Dorénavant, une instance judiciaire rattachée à la Congrégation pour la doctrine de la foi (l’ancien Saint-Office) sera spécialement chargée de traiter ces cas «d’omerta». Un secrétaire nommé directement par le pape aura la responsabilité de cette nouvelle section judiciaire. Dans un communiqué, le Vatican a indiqué que le personnel de ce tribunal «pourra aussi être employé pour les procès pénaux dans des cas d’abus de mineurs et d’adultes vulnérables [handicapés] de la part du clergé».

Fermeté, transparence et purification

Après avoir demandé pardon en juillet aux victimes de violences sexuelles, le pape François a ainsi décidé de poursuivre l’œuvre de fermeté, de transparence et de purification initiée par son prédécesseur, Benoît XVI. Et de lui donner un tour encore plus incisif, voire spectaculaire. En septembre, François a autorisé l’arrestation au Vatican de l’ancien nonce apostolique à Saint-Domingue, l’archevêque polonais Jozef Wesolowski qui aurait payé pour avoir des relations avec des mineurs.

«Entre 2004 et 2013, le Saint-Siège a renvoyé 884 prêtres accusés de pédophilie, souligne Giacomo Galeazzi, vaticaniste au quotidien la Stampa. Et au cours de la dernière décennie, 3 420 dossiers fondés sur des accusations crédibles sont parvenus à la Congrégation pour la doctrine de la foi.» C’est pour accélérer les pratiques que le pape François a décidé de nommer un secrétaire spécialement chargé de ces questions. Les associations de victimes ont exprimé leur satisfaction. Depuis des années, elles réclamaient que les autorités catholiques ayant couvert les abus soient aussi poursuivies. Au cours des derniers mois, François a déjà viré deux prélats, à Kansas City et au Paraguay pour avoir enterré des affaires. L’instauration d’un tribunal institutionnalise la pratique.

Le Vatican a ainsi confirmé la nouvelle politique de tolérance zéro, rompant avec la raison d’Etat de l’Eglise qui permettait encore, il y a quelques années, au cardinal Castrillón Hoyos, alors préfet pour la Congrégation pour le clergé, d’écrire une lettre à un évêque français dans laquelle il indiquait : «Vous avez bien agi.

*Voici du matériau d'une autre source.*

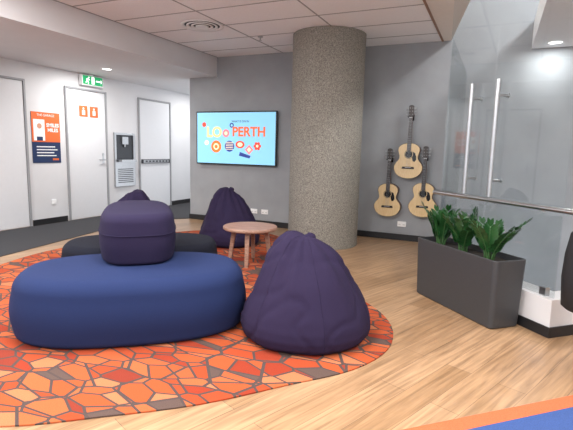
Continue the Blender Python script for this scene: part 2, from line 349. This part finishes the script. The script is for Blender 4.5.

Je me réjouis d’avoir un frère qui, aux yeux de l’histoire et de tous les autres évêques du monde, a préféré la prison plutôt que de dénoncer un prêtre de son diocèse.»

Désormais, les prélats qui continueront à couvrir les abus sexuels risquent d’être réduits à l’état laïc. L’historien de l’Eglise Adriano Prosperi ajoute qu’il «est fort probable que la norme sera interprétée de manière rétroactive».